What this task involves: Starting from the top of the material, restate each line exactly until the line that contains "c_ = np.repeat(np.array(cs), k, 0);", which is also copied. Pictures are excluded.

>> Begin Dataset records

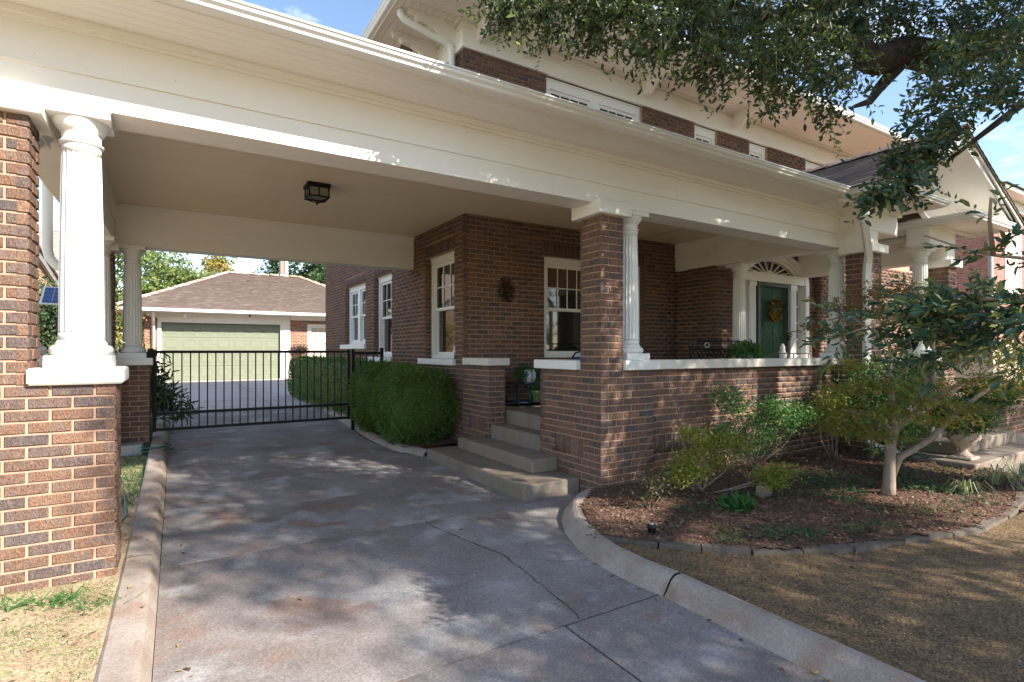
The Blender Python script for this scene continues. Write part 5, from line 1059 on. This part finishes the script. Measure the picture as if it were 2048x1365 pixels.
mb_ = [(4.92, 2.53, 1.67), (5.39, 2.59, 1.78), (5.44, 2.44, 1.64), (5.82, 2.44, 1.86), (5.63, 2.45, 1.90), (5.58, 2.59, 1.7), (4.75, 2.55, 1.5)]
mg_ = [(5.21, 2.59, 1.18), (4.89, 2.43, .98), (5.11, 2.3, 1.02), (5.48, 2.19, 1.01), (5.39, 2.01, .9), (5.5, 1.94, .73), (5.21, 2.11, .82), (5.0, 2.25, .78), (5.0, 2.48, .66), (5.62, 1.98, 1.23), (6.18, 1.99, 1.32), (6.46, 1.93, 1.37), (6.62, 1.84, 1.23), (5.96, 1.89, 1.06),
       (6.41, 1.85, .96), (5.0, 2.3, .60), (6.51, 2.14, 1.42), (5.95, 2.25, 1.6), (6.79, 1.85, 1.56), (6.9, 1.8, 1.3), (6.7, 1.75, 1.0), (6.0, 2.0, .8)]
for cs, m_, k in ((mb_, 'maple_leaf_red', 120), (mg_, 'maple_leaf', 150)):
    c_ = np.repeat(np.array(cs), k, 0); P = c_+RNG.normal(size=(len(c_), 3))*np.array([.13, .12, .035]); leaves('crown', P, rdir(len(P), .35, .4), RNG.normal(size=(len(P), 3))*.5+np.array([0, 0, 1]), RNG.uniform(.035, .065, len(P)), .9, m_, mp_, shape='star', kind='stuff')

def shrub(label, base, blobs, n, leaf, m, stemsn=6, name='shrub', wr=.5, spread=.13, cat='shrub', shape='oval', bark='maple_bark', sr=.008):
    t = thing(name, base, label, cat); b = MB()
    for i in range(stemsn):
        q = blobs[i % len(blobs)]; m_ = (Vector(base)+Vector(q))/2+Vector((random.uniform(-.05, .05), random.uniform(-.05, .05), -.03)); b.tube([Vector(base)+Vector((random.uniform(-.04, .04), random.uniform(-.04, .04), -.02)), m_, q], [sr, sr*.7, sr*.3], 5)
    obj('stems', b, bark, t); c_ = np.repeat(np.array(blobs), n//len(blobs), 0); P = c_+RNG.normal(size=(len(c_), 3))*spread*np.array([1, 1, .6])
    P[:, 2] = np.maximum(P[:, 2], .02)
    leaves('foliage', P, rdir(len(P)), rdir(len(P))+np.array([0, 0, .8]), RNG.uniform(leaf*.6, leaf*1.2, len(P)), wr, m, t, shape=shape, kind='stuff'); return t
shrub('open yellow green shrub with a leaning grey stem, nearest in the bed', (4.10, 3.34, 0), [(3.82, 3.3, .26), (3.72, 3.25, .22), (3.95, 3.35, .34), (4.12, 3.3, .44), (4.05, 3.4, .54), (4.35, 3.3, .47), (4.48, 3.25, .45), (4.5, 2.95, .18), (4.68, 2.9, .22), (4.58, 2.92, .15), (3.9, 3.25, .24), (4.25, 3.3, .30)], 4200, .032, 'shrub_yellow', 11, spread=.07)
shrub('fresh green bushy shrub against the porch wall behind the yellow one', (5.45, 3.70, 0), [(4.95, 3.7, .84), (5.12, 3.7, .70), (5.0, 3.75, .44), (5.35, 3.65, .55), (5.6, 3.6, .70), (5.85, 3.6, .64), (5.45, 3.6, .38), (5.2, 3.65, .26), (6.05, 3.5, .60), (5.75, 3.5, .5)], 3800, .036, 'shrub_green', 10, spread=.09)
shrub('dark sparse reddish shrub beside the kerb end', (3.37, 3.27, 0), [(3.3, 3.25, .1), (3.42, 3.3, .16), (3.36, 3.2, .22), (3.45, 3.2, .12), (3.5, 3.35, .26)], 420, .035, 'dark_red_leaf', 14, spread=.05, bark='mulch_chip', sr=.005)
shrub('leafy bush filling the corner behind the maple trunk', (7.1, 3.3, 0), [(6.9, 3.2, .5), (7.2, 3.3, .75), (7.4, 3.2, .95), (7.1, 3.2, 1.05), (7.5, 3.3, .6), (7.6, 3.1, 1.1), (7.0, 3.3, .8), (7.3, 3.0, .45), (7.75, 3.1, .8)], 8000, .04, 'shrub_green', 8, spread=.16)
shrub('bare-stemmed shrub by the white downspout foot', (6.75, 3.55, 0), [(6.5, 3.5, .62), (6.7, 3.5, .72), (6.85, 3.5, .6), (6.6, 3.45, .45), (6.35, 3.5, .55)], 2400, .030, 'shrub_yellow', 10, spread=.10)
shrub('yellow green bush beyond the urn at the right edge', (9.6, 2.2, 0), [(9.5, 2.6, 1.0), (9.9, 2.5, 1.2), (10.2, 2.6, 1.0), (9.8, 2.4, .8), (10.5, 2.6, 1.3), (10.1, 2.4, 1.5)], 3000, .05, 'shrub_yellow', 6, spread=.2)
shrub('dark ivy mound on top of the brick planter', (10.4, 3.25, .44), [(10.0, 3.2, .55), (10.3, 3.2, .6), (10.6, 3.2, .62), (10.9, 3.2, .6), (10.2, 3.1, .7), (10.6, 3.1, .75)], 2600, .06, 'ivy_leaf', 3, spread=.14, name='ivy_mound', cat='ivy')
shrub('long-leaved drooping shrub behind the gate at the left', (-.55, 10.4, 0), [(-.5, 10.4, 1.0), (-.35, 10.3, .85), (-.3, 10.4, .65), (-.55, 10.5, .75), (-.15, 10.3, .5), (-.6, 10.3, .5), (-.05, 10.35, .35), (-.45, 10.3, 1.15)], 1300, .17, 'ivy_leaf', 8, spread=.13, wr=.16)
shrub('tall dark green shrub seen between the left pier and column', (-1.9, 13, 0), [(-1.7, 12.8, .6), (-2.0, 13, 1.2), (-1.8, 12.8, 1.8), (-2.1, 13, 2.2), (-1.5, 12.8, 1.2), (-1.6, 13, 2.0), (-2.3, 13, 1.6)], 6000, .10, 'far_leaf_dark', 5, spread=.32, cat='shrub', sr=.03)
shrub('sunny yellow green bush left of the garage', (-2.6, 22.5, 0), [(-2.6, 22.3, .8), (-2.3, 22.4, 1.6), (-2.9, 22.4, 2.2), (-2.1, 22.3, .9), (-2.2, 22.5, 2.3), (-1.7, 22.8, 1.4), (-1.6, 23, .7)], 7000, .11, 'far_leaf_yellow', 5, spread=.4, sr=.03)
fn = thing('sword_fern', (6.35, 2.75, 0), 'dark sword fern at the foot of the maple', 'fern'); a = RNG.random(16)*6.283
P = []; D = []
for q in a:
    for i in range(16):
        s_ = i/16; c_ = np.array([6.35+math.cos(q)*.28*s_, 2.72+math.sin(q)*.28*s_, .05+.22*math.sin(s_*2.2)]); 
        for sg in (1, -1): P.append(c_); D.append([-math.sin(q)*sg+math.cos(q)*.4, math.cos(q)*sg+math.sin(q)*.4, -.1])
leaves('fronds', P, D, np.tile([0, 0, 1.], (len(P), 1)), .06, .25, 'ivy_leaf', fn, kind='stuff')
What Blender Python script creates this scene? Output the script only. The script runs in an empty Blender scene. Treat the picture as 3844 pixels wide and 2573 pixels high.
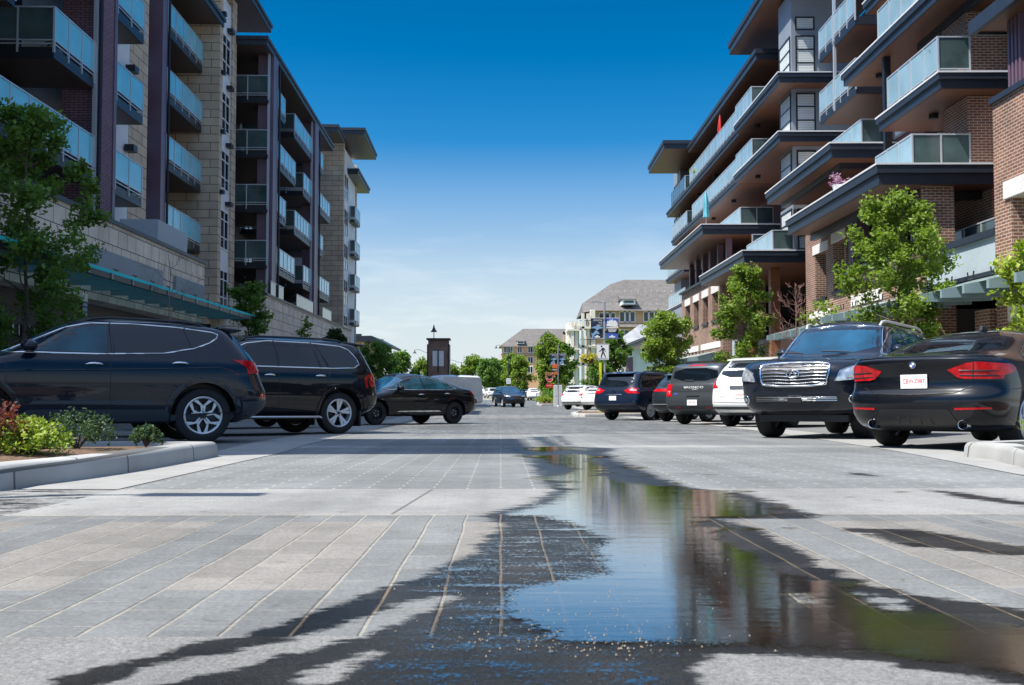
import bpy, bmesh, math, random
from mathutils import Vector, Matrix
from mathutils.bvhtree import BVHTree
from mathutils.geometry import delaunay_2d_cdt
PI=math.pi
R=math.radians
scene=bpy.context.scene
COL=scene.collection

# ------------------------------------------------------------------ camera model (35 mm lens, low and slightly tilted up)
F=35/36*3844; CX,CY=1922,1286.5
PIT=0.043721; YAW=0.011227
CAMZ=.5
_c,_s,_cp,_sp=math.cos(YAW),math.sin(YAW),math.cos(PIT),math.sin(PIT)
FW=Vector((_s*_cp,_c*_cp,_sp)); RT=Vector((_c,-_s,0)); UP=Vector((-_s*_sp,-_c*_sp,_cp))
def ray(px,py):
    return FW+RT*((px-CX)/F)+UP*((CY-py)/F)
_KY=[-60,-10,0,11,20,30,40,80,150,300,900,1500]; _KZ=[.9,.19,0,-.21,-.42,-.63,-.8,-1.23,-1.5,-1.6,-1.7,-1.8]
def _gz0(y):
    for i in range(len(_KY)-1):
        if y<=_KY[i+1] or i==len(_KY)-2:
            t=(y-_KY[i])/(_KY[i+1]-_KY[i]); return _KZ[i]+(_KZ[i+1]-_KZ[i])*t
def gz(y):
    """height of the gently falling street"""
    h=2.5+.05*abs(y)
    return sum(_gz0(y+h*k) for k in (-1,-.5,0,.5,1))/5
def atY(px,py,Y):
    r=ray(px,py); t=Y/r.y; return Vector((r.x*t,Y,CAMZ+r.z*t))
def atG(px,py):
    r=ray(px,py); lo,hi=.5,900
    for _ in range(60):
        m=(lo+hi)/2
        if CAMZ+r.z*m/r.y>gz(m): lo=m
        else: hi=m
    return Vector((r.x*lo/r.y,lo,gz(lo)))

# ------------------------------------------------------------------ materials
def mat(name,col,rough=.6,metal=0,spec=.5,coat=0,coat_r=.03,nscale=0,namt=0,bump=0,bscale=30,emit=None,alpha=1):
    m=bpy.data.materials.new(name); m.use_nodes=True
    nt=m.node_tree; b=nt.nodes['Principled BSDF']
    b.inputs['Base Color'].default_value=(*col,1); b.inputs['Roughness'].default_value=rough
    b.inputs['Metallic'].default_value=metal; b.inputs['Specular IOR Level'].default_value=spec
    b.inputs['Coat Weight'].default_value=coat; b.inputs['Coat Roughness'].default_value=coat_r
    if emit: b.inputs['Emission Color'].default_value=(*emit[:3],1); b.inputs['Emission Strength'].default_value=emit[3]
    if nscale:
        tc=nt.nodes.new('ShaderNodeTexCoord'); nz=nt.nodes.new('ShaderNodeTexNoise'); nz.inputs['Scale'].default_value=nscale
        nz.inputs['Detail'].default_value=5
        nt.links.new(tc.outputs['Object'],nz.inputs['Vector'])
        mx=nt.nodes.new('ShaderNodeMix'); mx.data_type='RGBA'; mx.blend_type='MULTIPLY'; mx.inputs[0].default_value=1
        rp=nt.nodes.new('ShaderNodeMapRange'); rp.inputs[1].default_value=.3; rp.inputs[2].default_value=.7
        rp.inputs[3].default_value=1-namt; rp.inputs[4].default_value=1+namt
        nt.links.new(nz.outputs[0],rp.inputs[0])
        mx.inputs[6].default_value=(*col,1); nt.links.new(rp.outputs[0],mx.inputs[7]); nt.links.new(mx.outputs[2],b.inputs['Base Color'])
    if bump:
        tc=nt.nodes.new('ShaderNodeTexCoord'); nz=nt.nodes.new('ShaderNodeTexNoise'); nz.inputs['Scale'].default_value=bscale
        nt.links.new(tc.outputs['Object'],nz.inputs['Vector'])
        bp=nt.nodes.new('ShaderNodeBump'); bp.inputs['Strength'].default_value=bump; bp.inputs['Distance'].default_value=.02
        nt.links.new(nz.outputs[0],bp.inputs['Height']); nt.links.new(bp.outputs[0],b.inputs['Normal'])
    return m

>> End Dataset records

Task solution:
The Blender Python script for this scene continues. Write part 5, from line 1059 on. This part finishes the script. Measure the picture as if it were 2048x1365 pixels.
mb_ = [(4.92, 2.53, 1.67), (5.39, 2.59, 1.78), (5.44, 2.44, 1.64), (5.82, 2.44, 1.86), (5.63, 2.45, 1.90), (5.58, 2.59, 1.7), (4.75, 2.55, 1.5)]
mg_ = [(5.21, 2.59, 1.18), (4.89, 2.43, .98), (5.11, 2.3, 1.02), (5.48, 2.19, 1.01), (5.39, 2.01, .9), (5.5, 1.94, .73), (5.21, 2.11, .82), (5.0, 2.25, .78), (5.0, 2.48, .66), (5.62, 1.98, 1.23), (6.18, 1.99, 1.32), (6.46, 1.93, 1.37), (6.62, 1.84, 1.23), (5.96, 1.89, 1.06),
       (6.41, 1.85, .96), (5.0, 2.3, .60), (6.51, 2.14, 1.42), (5.95, 2.25, 1.6), (6.79, 1.85, 1.56), (6.9, 1.8, 1.3), (6.7, 1.75, 1.0), (6.0, 2.0, .8)]
for cs, m_, k in ((mb_, 'maple_leaf_red', 120), (mg_, 'maple_leaf', 150)):
    c_ = np.repeat(np.array(cs), k, 0); P = c_+RNG.normal(size=(len(c_), 3))*np.array([.13, .12, .035]); leaves('crown', P, rdir(len(P), .35, .4), RNG.normal(size=(len(P), 3))*.5+np.array([0, 0, 1]), RNG.uniform(.035, .065, len(P)), .9, m_, mp_, shape='star', kind='stuff')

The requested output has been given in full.